Focusing on finance, my work is on the barriers to economic democracy and the conditions under which it might be realized. My research shows that allocation of finance should not be left to businesses and states, but rather should be a matter for public deliberation. As such, I work with community organizations aiming to reclaim control over investment for the social and environmental good.
My book, Dismantling Solidarity: Capitalist Politics and American Pensions since the New Deal, published with Cornell University Press, explores the financialization of retirement savings. Through archival research dating back to the 1930s, its show how pools of working-class wealth were controlled and allocated by Wall Street asset managers in ways that worsened labor standards, enhanced macroeconomic instability and hastened climate change. It was awarded the Paul Sweezy Book Award and an honorable mention for Labor and Labor Movements Distinguished Book Award, both through the American Sociological Association.

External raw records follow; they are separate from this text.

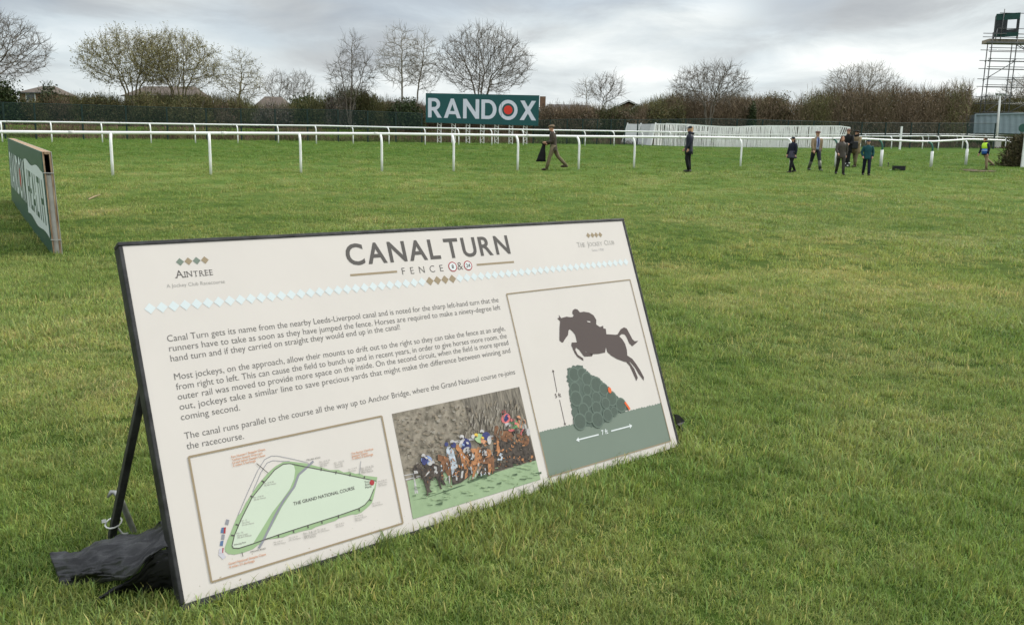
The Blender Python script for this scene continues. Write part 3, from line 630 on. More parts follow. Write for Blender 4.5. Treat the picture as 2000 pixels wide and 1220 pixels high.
# ------------------------------------------------------------------ legs, plastic sheets and peg of the board
def leg_world(top, foot, w=0.024, d=0.03):
    mb = MB(); mb.bar(BINV @ Vector(top), BINV @ Vector(foot), w, d); o = mb.build('leg', M_black, board)
    b = o.modifiers.new('bevel', 'BEVEL'); b.width = 0.002; b.segments = 1
topL = board.matrix_world @ Vector((0.0, BH * 0.60, -0.05))
ftL = at(216, 1046)
leg_world(topL, ftL + Vector((0, 0, -0.02)))
topR = board.matrix_world @ Vector((BW - 0.02, BH * 0.60, -0.05))
leg_world(topR, topR + (ftL - topL) + Vector((0.02, 0.02, 0.0)))
tie = MB(); mid = topL.lerp(ftL, 0.90)
tie.tube([BINV @ (mid + Vector((0.028 * cos(a), 0.028 * sin(a), 0.01 * sin(a)))) for a in [2 * pi * i / 12 for i in range(13)]], 0.003, 6)
tie.box(BINV @ (mid + Vector((-0.03, -0.01, 0.01))), (0.014, 0.012, 0.01))
M_tie = material('white_nylon', (0.62, 0.62, 0.6), 0.4, 0.05)
tie.build('cable_tie', M_tie, board)

M_sheet = material('black_polythene', (0.012, 0.012, 0.014), 0.36, 0.35, 9, (0.032, 0.032, 0.037), spec=0.5, bump=0.3)
Z7 = lambda x, y: (60 + x / 2.653, 740 + y / 2.653)
def sheet(name, rows, label, nrep=6, fold=0.012, seed=1, loc=None):
    """draped sheet from rows of control points (pixel x, pixel y, height above ground)"""
    P = [[Vector(at(*Z7(x, y), h)) for x, y, h in r] for r in rows]
    R, Cn = len(P), len(P[0]); nu, nv = 46, 40; vs = []; fs = []
    def cr(p0, p1, p2, p3, t): return 0.5 * ((2 * p1) + (p2 - p0) * t + (2 * p0 - 5 * p1 + 4 * p2 - p3) * t * t + (3 * p1 - p0 - 3 * p2 + p3) * t ** 3)
    def samp(l, t):
        t *= len(l) - 1; i = min(int(t), len(l) - 2); f = t - i; g = lambda k: l[max(0, min(len(l) - 1, k))]
        return cr(g(i - 1), g(i), g(i + 1), g(i + 2), f)
    for a in range(nv + 1):
        for b in range(nu + 1):
            q = samp([samp(r, b / nu) for r in P], a / nv)
            w = noise.noise(Vector((a * 0.30 + seed + b * 0.03, b * 0.045, 0.3))); w2 = noise.noise(Vector((a * 0.14, b * 0.16 + seed, 4.3)))
            w3 = noise.noise(Vector((a * 0.55 + b * 0.05, b * 0.10 + seed, 8.8))); rg = sin(2 * pi * 5.5 * a / nv + 2.4 * w + 1.2 * b / nu); q = q + Vector((0, 0, fold * (1.2 * w2 + 1.1 * w3 + 0.45 * noise.noise(Vector((a * 0.42 + seed, b * 0.36, 2.7))) + (1 - abs(rg)) * 1.3 * (0.35 + b / nu)))) * min(1, 4 * min(b, nu - b) / nu + 0.3)
            vs.append(q)
    for a in range(nv):
        for b in range(nu): i = a * (nu + 1) + b; fs.append((i, i + 1, i + nu + 2, i + nu + 1))
    mb = MB(); mb.add(vs, fs); c = sum((v for v in vs), Vector()) / len(vs); c.z = ground(c.x, c.y)
    o = mb.build(name, M_sheet, None, c, True)
    so_ = o.modifiers.new('thick', 'SOLIDIFY'); so_.thickness = 0.003
    return tag(o, label, 'plastic sheet')
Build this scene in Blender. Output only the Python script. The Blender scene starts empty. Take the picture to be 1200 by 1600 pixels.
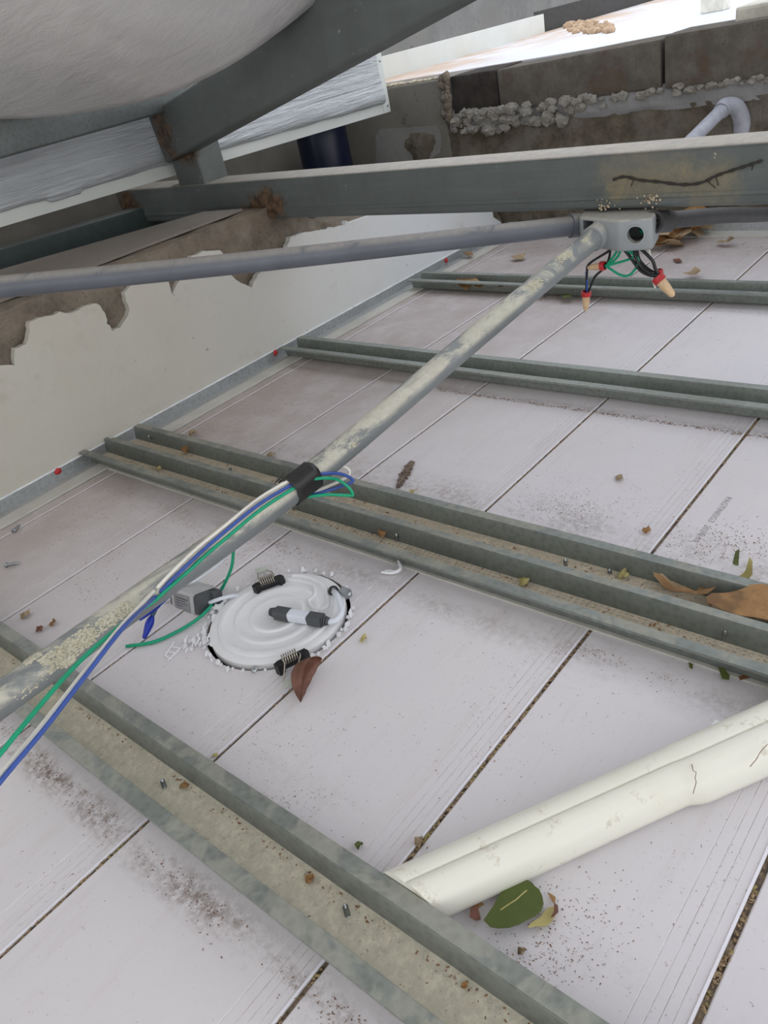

My second book, under contract with Verso Books, explores competing proposals for democratizing global finance as not merely economic projects that can redirect economic and environmental risk and wealth, but also political projects that might upend and transform current configurations of financial power. It argues for a radical but realizable idea: the allocation of public finance through new democratic institutions called deliberative minipublics. It is tentatively titled The Master’s Tools: The Politics of Democratizing Finance.
I am undertaking this project and others as a 2021-2023 Berggruen Research Fellow at the University of Southern California’s Center on Science, Technology, and Public Life. I am also Associate Professor of Sociology at Marquette University, received my Ph.D. in Sociology from New York University and am a former postdoctoral researcher at the Max Planck Institute for the Study of Societies.